→ **Aim of the task**:
Go through the material and tally the lines containing the string "from". Give the total alone.

→ **Recorded information**:
--- Begin ---

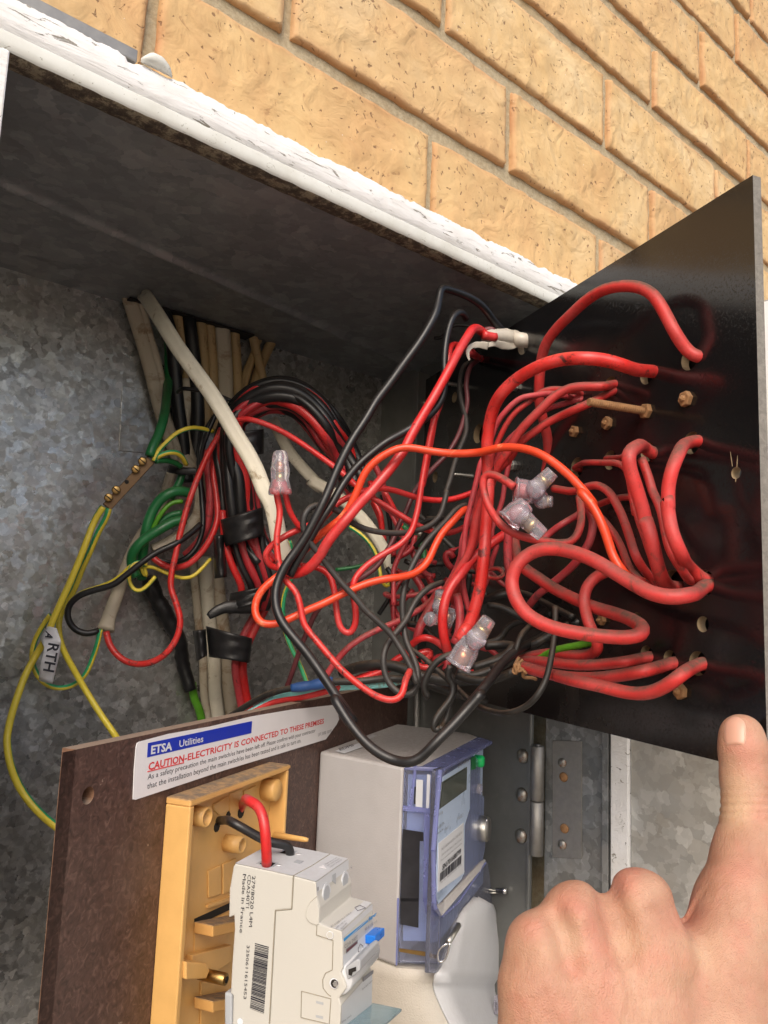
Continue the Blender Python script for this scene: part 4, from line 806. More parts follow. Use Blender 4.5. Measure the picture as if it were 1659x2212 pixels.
W('red_wire','dusty red wire rising to a hump left of the thick right cables','red_dusty',14.5,'@8 515,32,.56 570,42 620,48,.54 680,28,.53 740,14 805,45,.51 850,115,.50 885,190,.49 920,290,.48 952,390,.47 1000,470 1075,545,-8 1120,565,-1','wire',GR)
W('red_wire','red wire slanting down right below the orange wire','red_dusty',13.5,'@8 670,105,.54 725,150,.53 790,212,.51 850,292,.50 890,380,.49 920,460,.48 975,520,.47 1050,555,-6 1110,570,-1','wire',GR)
W('red_wire','short dusty red wire bridging behind the thick cables','red_dusty',12.5,'@8 935,78,-18 880,80,-16 820,92,-14 770,112,-12 735,125,-10','wire',GR)
W('red_wire','red wire dropping from behind the orange one, across the loop and into the dark','pink_red',14,'@8 705,140,.55 725,230,.54 705,320,.54 655,400,.545 590,470,.555 500,545,.565 430,600,.575 385,655,.585','wire',GR)
W('red_wire','red wire rising up right behind the clear joint','pink_red',12.5,'@8 455,310,.56 500,265,.56 560,222,.555 640,175,.56 690,140,.565','wire',GR)
W('red_cable','fat bright red cable making the big open loop in the lower right','red_dusty',23.5,'@8 1335,548,-1 1290,580,-16 1225,602,.405 1140,612,.405 1040,592,.41 940,540,.42 840,480,.43 740,420,.44 640,378,.45 540,355,.46 450,355,.465 370,390,.47 312,450,.47 290,530,.47 312,620,.465 365,695,.46 445,748,.455 540,782,.45 660,806,.445 800,822,.44 920,826,.435 985,808,.435 990,778,.44 940,738,.455 850,702,.48 720,662,.50 600,608,.52 500,555,.54 420,500,.55 350,450,.56 315,380,.57 300,290,.58','cable',GR)
W('red_wire','upright pink wire left of the big loop','pink_red',15,'@8 275,260,.56 270,360,.56 278,470,.56 310,560,.57','wire',GR)
W('red_cable','dusty pink cable curving through the big loop and back left along the bottom','red_dusty',19,'@8 870,455,.50 810,470,.495 750,498,.50 700,545,.50 678,610,.50 685,690,.495 710,770,.49 742,835,.49 752,880,.49 715,915,.50 640,924,.51 520,912,.53 420,922,.55 330,948,.57','cable',GR)
W('red_cable','uppermost of three dusty red cables in the bottom holes','red_dusty',18,'@8 1030,928,-1 980,938,-8 900,955,.475 800,968,.485 650,975,.50 500,960,.52 400,950,.54 340,955,.56','cable',GR)
W('red_cable','middle of three dusty red cables in the bottom holes','red_dusty',21,'@8 1158,960,-1 1100,978,-10 1000,1005,.45 900,1025,.46 750,1043,.475 600,1040,.49 450,1012,.51 350,980,.53','cable',GR)
W('red_cable','lowest of three dusty red cables sagging below the bottom holes','red_dusty',23,'@8 1308,965,-1 1260,985,-10 1190,1030,.425 1110,1088,.43 1010,1125,.44 900,1120,.45 760,1085,.46 640,1060,.47 530,1030,.49','cable',GR)
W('green_wire','bright green wire peeping out under the big loop','lime',14,'@8 740,850,.50 650,868,.51 560,885,.52 500,905,.53 430,940,.545 340,960,.56','wire',GE)
W('tie_wire','brown twisted tie round the bottom cables','screw_rust',7,'@8 330,935,.49 300,990 340,960,.48 315,1020 360,985,.48 345,1040 395,1040,.49 420,1050,.50','tie')
W('tie_wire','second turn of the brown twisted tie, slightly left','screw_rust',6,'@8 350,945,.485 290,1010 325,1030,.48 300,960 370,1020,.48','tie')
# ---- lower centre blacks
for i,(l,m,w,s) in enumerate((
 ('black wire arch starting beside the bottom clear joint top','black_dusty',12,'@8 430,745,-10 380,775,.56 340,820,.55 318,880,.545 300,930,.545 180,990,.55'),
 ('black wire hanging in a wide shallow loop under the panel edge','black_dusty',11.5,'@B 430,930,.58 560,1020 680,1130,.56 800,1235 900,1335,.53 1000,1412 1130,1458,.50 1260,1465,.48 1385,1418 1480,1330,.47 1545,1220 1585,1080,.475 1612,930 1628,780,.49 1632,600,.50'),
 ('black wire hooked like a J left of the twisted pair','black_dusty',12.5,'@B 790,985,.53 700,1020 625,1090,.53 575,1185,.53 555,1270 600,1345,.53'),
 ('front strand of the twisted black pair hanging below the clear joint','black_dusty',12.5,'@B 775,1080,.525 750,1170 800,1240,.525 792,1320 745,1395,.52 680,1475 635,1560,.515 640,1610 690,1598,.515'),
 ('rear strand of the twisted black pair hanging below the clear joint','black_dusty',12,'@B 740,1100,.535 790,1180 810,1260,.53 770,1380,.53 760,1460 720,1560,.525 690,1598,.515'),
 ('thick dark wire running level behind the lower tangle','black_dusty',19,'@7 740,1245,.61 850,1205,.60 1000,1192,.59 1110,1205 1250,1260,.58 1400,1292,.58 1560,1290 1700,1262,.58 @8 300,1010,.58 400,950,-30'),
 ('dark wire under the level one, slightly lower','black_dusty',14,'@7 1180,1280,.60 1300,1320 1450,1370,.59 1560,1400,.59 1680,1420,.60'),
 ('black wire curving up behind the scuffed red cable foot','black_dusty',14,'@B 1000,560,.63 1080,540 1160,510,.62 1260,495,.62 1350,520,.62 1420,600,.62'),
 ('black wire below the scuffed red cable foot heading right','black_dusty',13,'@B 1080,590,.61 1180,600 1300,660,.60 1420,720,.60 1540,740,-20'),
 ('black wire bowed under the clear joint to the right','black_dusty',15,'@B 830,1120,.56 950,1165 1080,1130,.56 1200,1080,.56 1300,1020,.56'),
 ('black wire from the lower tangle to the right above the joint foot','black_dusty',15,'@B 960,1100,.57 1080,1060 1180,1030 1270,950,.57 1290,920 1180,910,.58 1060,920'),
 ('black wire deep behind the loop running up right','black_dusty',12,'@B 1050,900,.62 1180,860 1240,770,.62 1340,720 1480,700,.61 1600,650,-10'),
 ('thin black wire deep in the centre behind the hairpin','black',9,'@B 190,660,.68 230,600 270,540,.68 330,420,.69 450,330'),
 ('grey wire deep in the upper centre going right','grey_black',9,'@A 480,1060,.70 600,1170,.70 720,1290 820,1390,.69'),
 ('black wire right behind the inner loop','black_dusty',12,'@B 430,740,.64 540,760 640,860,.63 720,960,.63'),
 ('black wire low behind the small clear joint','black_dusty',12,'@B 930,330,.64 920,430 900,560,.64 850,700 800,820,.63'),
 ('black wire under the big loop near the panel','black_dusty',12,'@8 150,620,-25 260,580,-22 380,600,-18 500,660,-14 620,720,-10'),
 ('black wire slanting near the panel behind the green one','black_dusty',14,'@8 170,960,.58 300,900,.57 420,860,.56 520,800,-30 600,760,-15'),
 ('short black wire bundle member behind the twisted tie','black_dusty',15,'@8 0,1030,.56 100,1060,.55 200,1050 300,1010,.54'),
)): W('black_wire',l,m,w,s,'wire',GB)
for i,(l,m,w,s) in enumerate((
 ('red wire bulging under the small clear joint','red',13,'@B 440,930,.60 500,870 580,850,.59 660,880 720,930,.59'),
 ('red wire lower loop just above the level dark wire','red',13,'@B 300,1060,.60 380,1000 480,1000 600,960,.60 620,990 540,1040'),
 ('red wire sliding from the lower left to behind the joint','red',12,'@B -60,1210,.615 60,1170 200,1120,.61 330,1060,.61'),
 ('red wire running behind the cyan one to the lower left','red',13,'@7 120,1520,.60 300,1430,.60 480,1400,.595 700,1345,.59 850,1290 1000,1235,.59 1100,1190'),
 ('pink wire upright left of the small clear joint','pink_red',15,'@B 500,880,.61 520,780,.61 570,680 640,560,.62 700,430'),
 ('pink wire right of the small clear joint','pink_red',15,'@B 830,500,.59 850,620,.585 852,740 835,840,.58 800,900'),
 ('red wire small ring right of the scuffed cable','red_dusty',9,'@B 1075,350,.60 1140,370 1210,345,.61 1190,295 1120,285,.62 1060,300'),
 ('deep red wire knot in the dark centre, left one','deep_red',12,'@B 430,80,.70 470,170 520,260,.69 560,330 640,360,.69'),
 ('deep red wire knot in the dark centre, right one','deep_red',12,'@B 480,100,.71 560,140 600,220,.71 560,290 470,270'),
 ('deep red wire hook right of the dark centre','deep_red',12,'@B 790,290,.68 740,230 730,170,.68 770,150 800,200'),
 ('deep red wire slanting below the hairpin','deep_red',12,'@B 300,540,.68 310,620 360,690,.67 440,760 520,800,.66'),
 ('deep red wire behind the small clear joint','deep_red',13,'@B 480,350,.67 540,440 560,540,.66 620,640,.66'),
 ('red wire squeezed between the joint and the bottom cables','red',14,'@B 930,1150,.58 1050,1125,.58 1160,1080,.57 1300,1010'),
 ('deep red wire under the clear joint left side','deep_red',13,'@B 640,1040,.60 700,1000 760,1060,.59 730,1120'),
 ('red wire between the two dark uprights low down','red',12,'@B 380,960,.60 460,1040 560,1100,.60 680,1060 740,1020'),
 ('red wire crossing left under the level red one','pink_red',11,'@A 870,1205,.64 780,1240 680,1240,.64 560,1210 400,1130,.64 250,1040 150,960,.645','')[:4],
 ('pink wire behind the crossing red wire, right of the coil','pink_red',12,'@A 150,680,.71 210,800 250,960,.71 320,1130 380,1250,.70 430,1400'),
 ('red wire upright behind the white cable end','red',11,'@A 120,820,.72 150,980 205,1090,.71 215,1200 235,1310,.71'),
)): W('red_wire',l,m,w,s,'wire',GT)
W('cyan_wire','pale cyan tube running behind the top edge of the brown board','cyan',16,'@7 100,1530,.60 170,1490,.60 300,1420,.60 480,1372,.595 700,1335,.59 900,1322,.585 1060,1308,.585 1170,1270,.59 1240,1220,.60 1310,1165,.61','tube',None,flat=.6)
j=thing('blue_joint','blue insulated crimp joint with black wires at both ends','joint',at(*D('7',540,1320),.585))
W('sleeve',None,'blue',20,'@7 412,1342,.587 470,1335 540,1325 610,1312 682,1302,.582',None,None,j,taper=[(0,.8),(.2,1),(.42,1),(.5,.92),(.58,1.08),(.9,1.08),(1,1)])
W('core',None,'black_dusty',12,'@7 -20,1545,.61 30,1515,.605 130,1450,.60 250,1385,.595 340,1358,.59 430,1340,.587',None,None,j)
W('core',None,'black_dusty',13,'@7 670,1302,.583 800,1300,.58 900,1295,.58 1000,1282,.58 1100,1283,.58 1200,1300,.585',None,None,j)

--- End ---

→ **Exercise solution**:
4